## begin Records for this task

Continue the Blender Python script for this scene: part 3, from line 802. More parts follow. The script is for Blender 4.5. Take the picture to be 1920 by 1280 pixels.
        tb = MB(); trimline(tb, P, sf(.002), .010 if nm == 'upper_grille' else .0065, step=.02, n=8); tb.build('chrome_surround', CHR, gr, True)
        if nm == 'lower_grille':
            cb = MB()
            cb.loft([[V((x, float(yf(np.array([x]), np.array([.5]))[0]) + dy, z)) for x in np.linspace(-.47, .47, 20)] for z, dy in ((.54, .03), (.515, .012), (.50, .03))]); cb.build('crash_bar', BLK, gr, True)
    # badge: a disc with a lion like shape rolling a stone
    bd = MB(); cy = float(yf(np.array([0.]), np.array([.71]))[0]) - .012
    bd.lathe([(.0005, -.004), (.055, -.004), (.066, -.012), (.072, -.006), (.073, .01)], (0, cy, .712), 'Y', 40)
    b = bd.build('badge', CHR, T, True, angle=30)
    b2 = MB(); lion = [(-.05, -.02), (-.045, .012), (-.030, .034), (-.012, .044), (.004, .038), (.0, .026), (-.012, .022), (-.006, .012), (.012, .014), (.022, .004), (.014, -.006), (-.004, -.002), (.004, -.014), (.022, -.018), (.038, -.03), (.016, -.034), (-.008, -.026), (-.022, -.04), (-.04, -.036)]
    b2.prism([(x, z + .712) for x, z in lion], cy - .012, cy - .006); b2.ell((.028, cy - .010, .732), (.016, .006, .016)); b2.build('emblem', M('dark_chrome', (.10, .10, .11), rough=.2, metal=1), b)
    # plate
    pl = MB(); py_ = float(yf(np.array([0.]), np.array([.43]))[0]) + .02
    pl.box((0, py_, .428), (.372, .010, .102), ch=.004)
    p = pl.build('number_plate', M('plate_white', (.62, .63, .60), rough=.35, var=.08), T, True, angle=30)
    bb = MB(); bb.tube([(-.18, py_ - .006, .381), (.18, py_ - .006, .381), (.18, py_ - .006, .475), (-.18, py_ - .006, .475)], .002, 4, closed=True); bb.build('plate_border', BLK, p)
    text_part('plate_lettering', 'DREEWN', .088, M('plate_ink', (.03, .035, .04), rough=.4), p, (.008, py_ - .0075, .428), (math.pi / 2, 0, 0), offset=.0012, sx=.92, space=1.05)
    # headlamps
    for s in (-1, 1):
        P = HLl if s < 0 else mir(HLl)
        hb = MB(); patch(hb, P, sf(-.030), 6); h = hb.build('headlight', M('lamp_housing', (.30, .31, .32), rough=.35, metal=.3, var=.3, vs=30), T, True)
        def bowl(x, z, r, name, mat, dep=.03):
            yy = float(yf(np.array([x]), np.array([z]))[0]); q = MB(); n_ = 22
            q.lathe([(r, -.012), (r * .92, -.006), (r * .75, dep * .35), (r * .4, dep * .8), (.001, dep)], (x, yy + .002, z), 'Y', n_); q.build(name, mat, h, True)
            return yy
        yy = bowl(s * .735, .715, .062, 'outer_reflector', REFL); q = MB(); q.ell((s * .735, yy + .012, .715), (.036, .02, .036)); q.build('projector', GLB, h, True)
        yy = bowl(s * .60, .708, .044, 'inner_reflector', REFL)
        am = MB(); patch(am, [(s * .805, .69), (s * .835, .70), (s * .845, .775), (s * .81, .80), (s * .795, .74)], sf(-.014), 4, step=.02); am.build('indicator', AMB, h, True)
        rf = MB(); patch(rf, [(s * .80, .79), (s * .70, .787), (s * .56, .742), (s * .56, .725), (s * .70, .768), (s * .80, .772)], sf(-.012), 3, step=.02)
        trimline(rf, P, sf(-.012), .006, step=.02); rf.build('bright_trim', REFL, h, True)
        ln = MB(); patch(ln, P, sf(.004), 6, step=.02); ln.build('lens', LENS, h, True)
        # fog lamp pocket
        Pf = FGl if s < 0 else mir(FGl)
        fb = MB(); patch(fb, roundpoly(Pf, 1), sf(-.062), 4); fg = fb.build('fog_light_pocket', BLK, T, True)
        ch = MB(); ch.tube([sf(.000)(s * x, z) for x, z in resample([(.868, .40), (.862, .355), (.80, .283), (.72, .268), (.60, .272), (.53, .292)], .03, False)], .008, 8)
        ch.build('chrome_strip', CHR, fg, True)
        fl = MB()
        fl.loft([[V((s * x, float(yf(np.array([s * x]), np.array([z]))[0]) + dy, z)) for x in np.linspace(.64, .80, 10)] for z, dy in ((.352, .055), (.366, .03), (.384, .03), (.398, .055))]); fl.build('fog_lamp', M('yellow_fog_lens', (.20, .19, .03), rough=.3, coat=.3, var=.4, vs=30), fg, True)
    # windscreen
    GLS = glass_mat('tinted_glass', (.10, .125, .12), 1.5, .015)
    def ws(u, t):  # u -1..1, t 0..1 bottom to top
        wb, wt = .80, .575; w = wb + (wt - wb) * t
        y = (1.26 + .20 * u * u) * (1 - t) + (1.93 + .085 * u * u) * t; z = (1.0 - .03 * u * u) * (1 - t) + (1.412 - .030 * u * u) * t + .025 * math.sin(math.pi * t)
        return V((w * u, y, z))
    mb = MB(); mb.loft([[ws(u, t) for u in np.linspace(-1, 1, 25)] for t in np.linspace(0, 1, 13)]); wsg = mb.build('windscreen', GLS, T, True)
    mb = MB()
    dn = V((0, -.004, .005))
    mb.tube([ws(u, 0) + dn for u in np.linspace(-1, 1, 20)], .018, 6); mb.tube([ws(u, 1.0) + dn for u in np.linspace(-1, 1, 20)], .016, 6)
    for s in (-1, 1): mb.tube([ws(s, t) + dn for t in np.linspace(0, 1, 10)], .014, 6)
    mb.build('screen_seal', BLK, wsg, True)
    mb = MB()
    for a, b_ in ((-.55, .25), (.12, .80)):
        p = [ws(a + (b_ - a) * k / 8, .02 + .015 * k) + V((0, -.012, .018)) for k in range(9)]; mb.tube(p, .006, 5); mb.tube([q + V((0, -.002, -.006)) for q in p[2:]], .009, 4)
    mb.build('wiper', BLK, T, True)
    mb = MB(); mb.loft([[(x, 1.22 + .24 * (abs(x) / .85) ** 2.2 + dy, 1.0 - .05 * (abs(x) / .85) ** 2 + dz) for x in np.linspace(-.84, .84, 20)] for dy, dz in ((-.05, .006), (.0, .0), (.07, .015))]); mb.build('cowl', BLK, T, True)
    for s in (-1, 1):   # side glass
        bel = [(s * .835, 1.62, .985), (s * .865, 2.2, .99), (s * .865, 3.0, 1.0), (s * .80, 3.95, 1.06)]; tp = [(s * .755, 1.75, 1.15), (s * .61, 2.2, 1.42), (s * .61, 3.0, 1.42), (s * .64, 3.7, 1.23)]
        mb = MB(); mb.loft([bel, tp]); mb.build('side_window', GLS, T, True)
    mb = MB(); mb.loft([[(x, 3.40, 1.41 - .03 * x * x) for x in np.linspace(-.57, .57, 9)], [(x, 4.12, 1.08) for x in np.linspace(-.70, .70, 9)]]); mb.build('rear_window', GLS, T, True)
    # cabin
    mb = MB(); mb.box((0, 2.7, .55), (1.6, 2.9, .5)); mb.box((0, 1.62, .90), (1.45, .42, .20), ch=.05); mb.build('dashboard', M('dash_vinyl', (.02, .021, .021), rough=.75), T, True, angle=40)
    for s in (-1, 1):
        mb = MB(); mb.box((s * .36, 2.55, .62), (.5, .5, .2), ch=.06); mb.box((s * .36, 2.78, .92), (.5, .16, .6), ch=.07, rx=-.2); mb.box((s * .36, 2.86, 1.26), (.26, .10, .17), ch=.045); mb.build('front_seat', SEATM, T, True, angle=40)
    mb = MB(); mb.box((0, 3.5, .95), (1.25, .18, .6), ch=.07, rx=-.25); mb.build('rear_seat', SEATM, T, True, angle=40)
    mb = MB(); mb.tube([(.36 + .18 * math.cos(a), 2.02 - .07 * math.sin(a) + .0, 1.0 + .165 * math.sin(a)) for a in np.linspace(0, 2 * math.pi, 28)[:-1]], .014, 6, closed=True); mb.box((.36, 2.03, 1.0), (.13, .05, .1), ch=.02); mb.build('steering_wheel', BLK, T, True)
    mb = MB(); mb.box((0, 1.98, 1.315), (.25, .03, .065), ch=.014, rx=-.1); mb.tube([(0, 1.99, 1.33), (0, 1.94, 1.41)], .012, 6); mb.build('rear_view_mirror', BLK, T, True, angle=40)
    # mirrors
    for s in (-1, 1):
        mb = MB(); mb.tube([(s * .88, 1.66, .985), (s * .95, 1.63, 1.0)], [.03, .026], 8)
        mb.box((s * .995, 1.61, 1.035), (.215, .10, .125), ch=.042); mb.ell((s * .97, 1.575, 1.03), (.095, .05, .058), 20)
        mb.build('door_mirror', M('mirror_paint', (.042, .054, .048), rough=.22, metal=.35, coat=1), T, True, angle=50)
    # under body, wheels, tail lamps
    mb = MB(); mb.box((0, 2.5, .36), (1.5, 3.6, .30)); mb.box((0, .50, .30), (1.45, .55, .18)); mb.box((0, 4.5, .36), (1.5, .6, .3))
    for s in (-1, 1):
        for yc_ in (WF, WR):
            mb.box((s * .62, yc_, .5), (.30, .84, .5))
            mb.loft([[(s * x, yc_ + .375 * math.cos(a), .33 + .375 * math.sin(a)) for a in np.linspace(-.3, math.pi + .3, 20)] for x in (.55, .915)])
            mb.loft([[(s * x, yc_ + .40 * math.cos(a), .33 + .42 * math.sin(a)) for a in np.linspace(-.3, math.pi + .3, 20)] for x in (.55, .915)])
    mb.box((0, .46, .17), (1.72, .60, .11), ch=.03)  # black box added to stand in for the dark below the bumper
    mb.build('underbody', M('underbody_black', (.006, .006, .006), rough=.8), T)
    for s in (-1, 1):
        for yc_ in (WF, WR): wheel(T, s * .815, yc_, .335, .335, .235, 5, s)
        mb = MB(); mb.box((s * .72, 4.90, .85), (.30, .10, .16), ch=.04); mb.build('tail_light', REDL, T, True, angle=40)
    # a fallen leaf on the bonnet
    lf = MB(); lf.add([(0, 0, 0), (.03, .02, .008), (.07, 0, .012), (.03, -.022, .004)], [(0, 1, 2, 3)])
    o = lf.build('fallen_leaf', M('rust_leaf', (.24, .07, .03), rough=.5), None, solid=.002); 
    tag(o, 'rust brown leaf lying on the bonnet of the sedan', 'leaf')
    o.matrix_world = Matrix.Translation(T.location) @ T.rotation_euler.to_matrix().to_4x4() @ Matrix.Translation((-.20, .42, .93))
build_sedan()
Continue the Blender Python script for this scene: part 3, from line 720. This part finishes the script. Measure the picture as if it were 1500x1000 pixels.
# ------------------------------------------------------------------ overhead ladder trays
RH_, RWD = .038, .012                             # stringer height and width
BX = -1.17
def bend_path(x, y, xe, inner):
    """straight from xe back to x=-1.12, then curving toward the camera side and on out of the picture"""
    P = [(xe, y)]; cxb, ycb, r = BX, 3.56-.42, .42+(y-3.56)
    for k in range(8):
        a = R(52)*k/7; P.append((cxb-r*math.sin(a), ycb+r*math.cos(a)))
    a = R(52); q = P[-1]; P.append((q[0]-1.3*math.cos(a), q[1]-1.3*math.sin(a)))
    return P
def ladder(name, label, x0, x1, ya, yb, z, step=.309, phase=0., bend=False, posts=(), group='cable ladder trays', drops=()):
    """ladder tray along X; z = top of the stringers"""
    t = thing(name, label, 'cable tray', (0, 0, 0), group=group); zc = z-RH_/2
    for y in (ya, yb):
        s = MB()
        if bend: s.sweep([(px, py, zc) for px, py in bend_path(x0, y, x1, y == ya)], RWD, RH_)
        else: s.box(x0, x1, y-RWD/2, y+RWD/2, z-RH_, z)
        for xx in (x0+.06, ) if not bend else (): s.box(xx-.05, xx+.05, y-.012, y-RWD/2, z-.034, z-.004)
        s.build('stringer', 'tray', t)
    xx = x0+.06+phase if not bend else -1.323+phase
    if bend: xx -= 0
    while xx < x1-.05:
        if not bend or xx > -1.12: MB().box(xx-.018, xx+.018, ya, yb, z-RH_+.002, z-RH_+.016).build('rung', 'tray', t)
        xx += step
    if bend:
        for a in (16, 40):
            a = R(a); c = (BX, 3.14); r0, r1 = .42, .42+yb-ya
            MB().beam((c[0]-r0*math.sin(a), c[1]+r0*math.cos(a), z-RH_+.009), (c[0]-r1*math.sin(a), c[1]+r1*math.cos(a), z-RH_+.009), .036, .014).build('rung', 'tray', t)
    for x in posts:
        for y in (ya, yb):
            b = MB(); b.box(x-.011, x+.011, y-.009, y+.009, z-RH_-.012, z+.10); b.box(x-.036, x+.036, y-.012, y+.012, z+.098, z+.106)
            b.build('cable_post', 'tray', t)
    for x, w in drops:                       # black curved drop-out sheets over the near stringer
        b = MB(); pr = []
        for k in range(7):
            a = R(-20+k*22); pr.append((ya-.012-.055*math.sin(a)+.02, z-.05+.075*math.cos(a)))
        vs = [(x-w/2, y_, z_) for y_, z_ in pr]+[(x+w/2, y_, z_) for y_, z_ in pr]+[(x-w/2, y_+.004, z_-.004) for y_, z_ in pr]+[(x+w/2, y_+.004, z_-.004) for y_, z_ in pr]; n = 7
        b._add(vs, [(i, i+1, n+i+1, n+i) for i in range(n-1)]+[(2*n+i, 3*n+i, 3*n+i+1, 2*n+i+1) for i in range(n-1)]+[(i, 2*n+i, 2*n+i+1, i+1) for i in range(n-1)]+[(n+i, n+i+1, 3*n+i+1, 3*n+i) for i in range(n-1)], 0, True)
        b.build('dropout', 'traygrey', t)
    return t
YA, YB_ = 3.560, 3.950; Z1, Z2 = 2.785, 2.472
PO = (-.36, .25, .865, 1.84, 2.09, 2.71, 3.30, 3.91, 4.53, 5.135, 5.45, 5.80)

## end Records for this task

Exercise description: Search the data for the string "pixels". List each line that has it.

Expected answer:
Continue the Blender Python script for this scene: part 3, from line 802. More parts follow. The script is for Blender 4.5. Take the picture to be 1920 by 1280 pixels.
Continue the Blender Python script for this scene: part 3, from line 720. This part finishes the script. Measure the picture as if it were 1500x1000 pixels.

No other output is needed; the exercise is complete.